Le contrat de bail commercial organise les relations entre un bailleur et un locataire pour la location d’un local à usage commercial. Au-delà de la mise à disposition des lieux loués en contrepartie d’un loyer, le bail commercial régit notamment la répartition entre les parties d’un certain nombre de charges, taxes et impôts liés au local.
Afin d’assurer une meilleure transparence et prévisibilité au profit du locataire, le législateur a instauré en 2014, avec la loi Pinel, l’obligation pour le bail commercial de comporter un inventaire précis et limitatif des catégories de charges, impôts, taxes et redevances liés au bail, avec indication de leur répartition entre bailleur et locataire (article L.145-40-2 du code de commerce). Toute clause ayant pour effet de faire échec à cette obligation est réputée non écrite.
Un récent arrêt de la Cour d’appel de Versailles (CA Versailles 7 mars 2024, n°22/05759) vient utilement préciser la portée de cette obligation et les conséquences d’un inventaire incomplet ou défaillant.
Dans cette affaire, un bailleur réclamait à son locataire le règlement de charges qu’il estimait lui être dues en vertu de diverses clauses du bail organisant selon lui la répartition des charges entre les parties.
La Cour d’appel a débouté le bailleur de sa demande au motif que le bail ne comportait pas d’inventaire des charges conforme aux exigences légales. En effet, la Cour a relevé que :
– Certaines clauses mettaient des obligations d’entretien à la charge du locataire, sans préciser les charges refacturables par le bailleur à ce titre ;
– D’autres clauses se contentaient de rappeler la répartition légale de certaines charges (grosses réparations à la charge du bailleur) ou les obligations générales du locataire (surveillance et entretien des locaux) ;
– Une clause spécifique prévoyait le remboursement par le locataire de certaines taxes (taxe foncière, taxe d’enlèvement des ordures ménagères…) mais contournait l’exigence d’inventaire.
Selon la Cour, l’inventaire prévu par la loi a un caractère exhaustif et limitatif. Il constitue le seul moyen pour le bailleur d’imputer des charges au locataire. Toute catégorie de charges qui n’y figure pas ne pourra pas être récupérée, quand bien même d’autres clauses du bail organiseraient une répartition. Celles-ci sont inopérantes et réputées non écrites si l’inventaire lui-même est lacunaire.
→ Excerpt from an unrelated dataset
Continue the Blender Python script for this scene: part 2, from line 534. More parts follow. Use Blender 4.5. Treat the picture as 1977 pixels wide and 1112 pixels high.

L’inventaire doit donc se suffire à lui-même et rassembler de manière complète et autonome l’intégralité des charges, taxes et impôts refacturables au locataire.
La Cour rappelle que cette exigence légale ne saurait être contournée ou satisfaite a minima par des clauses disparates organisant la répartition de certaines charges. L’inventaire est la pièce maîtresse et le passage obligé pour la détermination des charges locatives récupérables. Son exhaustivité conditionne la faculté même du bailleur d’en obtenir le remboursement.
En écartant les stipulations organisant la refacturation de charges non mentionnées à l’inventaire, les juges font une application stricte des textes. Ils invitent les rédacteurs de baux commerciaux à la plus grande rigueur dans l’élaboration de l’inventaire, sous peine de priver le bailleur de son droit à récupération des charges.
Que faut-il retenir ?
Quel est le fondement de l’obligation d’inventaire des charges dans les baux commerciaux ?
L’article L.145-40-2 du code de commerce impose que tout bail commercial comporte un inventaire précis et limitatif des catégories de charges, impôts, taxes et redevances liés au bail, avec indication de leur répartition entre bailleur et locataire.
Quelles sont les caractéristiques de l’inventaire des charges ?
L’inventaire doit être exhaustif et autonome. Il doit répertorier de façon complète l’intégralité des charges et taxes refacturables par le bailleur au locataire.
Quelles sont les conséquences d’un inventaire incomplet ou absent ?
Le bailleur ne pourra pas obtenir le remboursement des charges non répertoriées dans l’inventaire, même si d’autres clauses du bail les mettent à la charge du locataire. Ces clauses seront réputées non écrites comme contrevenant à l’article L.145-40-2 qui est d’ordre public.